The M23 rebel group has taken control of the town of Kalembe in eastern Democratic Republic of Congo, strengthening its influence in the region, according to an official and a former MP.
Since 2022, the Tutsi-led M23 has waged an insurgency in the central African country’s violence-torn east.
Congo and the United Nations accuse Rwanda of supporting the organization with its own troops and weaponry.
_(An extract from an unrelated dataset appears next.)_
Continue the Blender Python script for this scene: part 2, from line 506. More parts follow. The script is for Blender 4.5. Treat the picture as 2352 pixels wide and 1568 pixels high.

Rwanda rejects this, claiming that it has implemented so-called defensive measures.
Rebels had been stationed 10 kilometers from Kalembe for nearly eight months before seizing control of the town on Sunday morning from Congolese forces and the Wazalendo alliance of government-aligned armed groups, according to Kabaki Alimasi, an official from Walikale territory, where Kalembe is located.
While the combat did not target the local civilian population, many people felt scared and fled to the town of Pinga in Walikale following the attack, according to a local official.
A request for comment from the Congolese army was not responded to promptly.
The majority of Congo’s substantial mineral wealth is found in its eastern provinces.
M23 has been making hundreds of thousands of dollars a month from minerals smuggled illegally from territory it has seized, the United Nations said in September.
The conflict has deepened a humanitarian crisis in militia-plagued North Kivu province, where around 2.6 million people were displaced as of End-September, according to the U.N. aid agency OCHA.